Если оценивать политическую философию Сталина как единое целое, то следует констатировать: игра на противоречиях составляла один из важнейших компонентов ее составляющих. Один из крупнейших биографов Сталина И. Дейчер предпринял попытку дать своего рода философское, а если быть более точным, то — политико-психологическое объяснение этой двойственной политики Сталина, когда он заимствовал из арсенала своих противников те или иные лозунги и положения и использовал в дальнейшем в своей политической игре. И. Дейчер пишет, что по своему характеру Сталин в целом не был склонен идти на компромиссы и конфликт между его рассудком и его характером во многом лежал в основе его поведения.
Эта оценка, возможно, и страдает некоторой упрощенностью и прямолинейностью, но она, тем не менее, отражает присущие сталинской политической стратегии черты. Прежде всего он не страдал формалистическим подходом к разного рода теоретическим формулам и положениям. Не был рабом догм. Всякого рода политические союзы, альянсы и коалиции генсек рассматривал через призму своих политических целей и интересов. На эту особенность сталинской политической философии вполне справедливо и обоснованно обратил внимание в своей небольшой по объему, но достаточно содержательной книге о внешнеполитических взглядах Сталина М. Александров. Возражение вызывает утверждение М. Александрова, согласно которому сталинская политическая философия основывалась отнюдь не на марксизме. Это, на мой взгляд, — явное упрощение, хотя в подходе к ряду серьезных проблем генсек не останавливался перед тем, чтобы перешагнуть через косность и классовую узость ряда теоретических положений марксизма-ленинизма[182]

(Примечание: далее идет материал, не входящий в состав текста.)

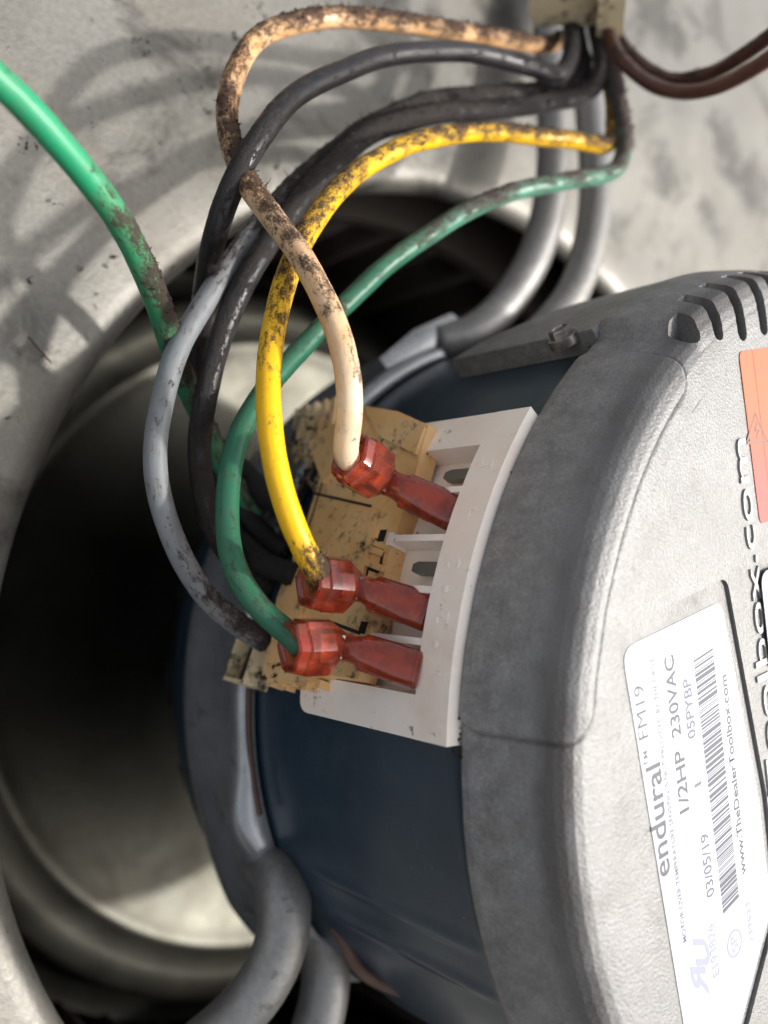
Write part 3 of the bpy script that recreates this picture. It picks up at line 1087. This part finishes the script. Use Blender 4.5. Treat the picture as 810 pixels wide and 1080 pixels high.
# clamp flange of the band by the upper arms
bm = bmesh.new()
fl = [at(*p) for p in ((400, 378, 174), (436, 348, 178), (476, 330, 182), (482, 342, 182), (452, 360, 178), (408, 388, 173.5))]
prism(bm, fl, ER*-2.0)
from_bm('clamp_flange', bm, 'band_steel', mount, bevel=.6)
# small lug low on the far side
sweep('clamp_lug', [at(*p) for p in ((352, 975, 150), (364, 992, 149), (372, 1015, 148), (392, 1033, 148), (425, 1045, 148))], 1.1, 'rust_lit_edge', mount, sides=12, lump=0)  # reddish rod: the lug's lit edge put into its colour
bm = bmesh.new()
prism(bm, [at(*p) for p in ((362, 980, 149.5), (378, 985, 149), (408, 1010, 148), (424, 1030, 148), (418, 1040, 148), (388, 1028, 148.5), (370, 1008, 149))], Vector((.6, .3, -.7)))
from_bm('clamp_lug', bm, 'band_steel', mount, bevel=.2)

# ================================================================== CONTROL PLUG (tan, multi-pole)
plug = thing('control_plug', 'sooty tan plastic plug seated beside the white terminal block', 'plug')
RP = 72.2
bm = bmesh.new()
out = [on_T(x, y, RP) for x, y in ((452, 448), (420, 434), (386, 428), (352, 452), (338, 500), (320, 560), (292, 630), (276, 712), (300, 722), (345, 712), (378, 716), (395, 650), (412, 580), (438, 500))]
prism(bm, [TP(s, RP-3.2, z) for s, z in out], ER*3.2)
pl = from_bm('shell', bm, 'tan_plastic', plug, bevel=.35)
# raised cover and ribs on the shell
bm = bmesh.new()
out = [on_T(x, y, RP+.5) for x, y in ((398, 540), (372, 535), (330, 600), (318, 640), (345, 650), (380, 620))]
prism(bm, [TP(s, RP-.2, z) for s, z in out], ER*.9)
from_bm('cover', bm, 'tan_plastic', plug, bevel=.3)
for k, (x0, y0, x1, y1) in enumerate(((372, 573, 402, 583), (378, 590, 404, 600), (370, 560, 376, 590))):
    bm = bmesh.new()
    a, b = on_T(x0, y0, RP+.4), on_T(x1, y1, RP+.4)
    p, q_ = TP(a[0], RP-.1, a[1]), TP(b[0], RP-.1, b[1])
    d = (q_-p).normalized(); n_ = ER.cross(d)*.45
    prism(bm, [p-n_, q_-n_, q_+n_, p+n_], ER*.8)
    from_bm('latch_rib', bm, 'tan_plastic', plug, bevel=.12)
for cx_, cy_, w, h in ((403, 565, 1.5, 1.8), (385, 605, 1.3, 1.5), (383, 662, 1.5, 1.7)):
    a = on_T(cx_, cy_, RP)
    bm = bmesh.new(); tbox(bm, a[0]-h/2, a[0]+h/2, RP-1, RP+.06, a[1]-w/2, a[1]+w/2)
    from_bm('keyway', bm, 'dark_cavity', plug)
# dark strips put in for the shade of grooves: outline of the locking latch, parting line, pin rows
for x0, y0, x1, y1, w in ((366, 568, 404, 582, .34), (366, 568, 361, 588, .34), (361, 588, 400, 603, .34), (404, 582, 400, 603, .3), (352, 470, 312, 600, .22), (330, 520, 392, 534, .22), (322, 640, 300, 705, .25), (345, 655, 380, 668, .25), (410, 452, 372, 520, .2)):
    a, b = on_T(x0, y0, RP), on_T(x1, y1, RP)
    p, q_ = TP(a[0], RP-.5, a[1]), TP(b[0], RP-.5, b[1])
    d = (q_-p).normalized(); n_ = ER.cross(d)*w
    bm = bmesh.new(); prism(bm, [p-n_, q_-n_, q_+n_, p+n_], ER*.53)
    from_bm('groove_shade', bm, 'soot', plug)
# raised steps of the moulding
for pts_, h in ((((330, 470), (352, 452), (384, 440), (376, 478), (345, 512)), 1.1), (((296, 640), (318, 600), (330, 612), (318, 660), (304, 700), (286, 700)), .7), (((386, 430), (420, 438), (450, 452), (440, 480), (402, 462)), .5)):
    bm = bmesh.new()
    prism(bm, [TP(*(lambda q: (q[0], RP-.3, q[1]))(on_T(x, y, RP))) for x, y in pts_], ER*(h+.3))
    from_bm('step', bm, 'tan_plastic', plug, bevel=.2)
# end teeth along the lower edge
for k in range(5):
    x = 282+k*13
    a = on_T(x, 716+k*.3, RP)
    bm = bmesh.new(); tbox(bm, a[0]-.2, a[0]+.9+.3*(k % 2), RP-3, RP-.3, a[1]-.55, a[1]+.55)
    from_bm('tooth', bm, 'tan_plastic', plug, bevel=.12)


def open_box(name, x0, y0, x1, y1, r, depth, parent, hs, hz):
    """ivory socket mouth: four thin walls round a dark recess"""
    a = on_T(x0, y0, r)
    s0, z0 = a; s1, z1 = s0+hs, z0+hz
    w = .55
    bm = bmesh.new()
    for bx_ in ((s0, s1, z0, z0+w), (s0, s1, z1-w, z1), (s0, s0+w, z0+w, z1-w), (s1-w, s1, z0+w, z1-w)):
        tbox(bm, bx_[0], bx_[1], r-depth, r, bx_[2], bx_[3])
    o = from_bm(name, bm, 'ivory_plastic', parent, bevel=.08)
    bm = bmesh.new(); tbox(bm, s0+w, s1-w, r-depth, r-depth*.55, z0+w, z1-w)
    from_bm('recess', bm, 'soot', o)
    return o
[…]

.По моему разумению, объяснение известной политической лабильности Сталина имеет под собой серьезные основания. Хотя, конечно, утверждать, что Сталин вообще не мыслил в рамках марксистских категорий, — неверно. Он часто сам оказывался в плену тех или иных марксистских догм. Но в целом верх в его политических воззрениях брал здравый смысл, или прагматизм, как принято выражаться ныне.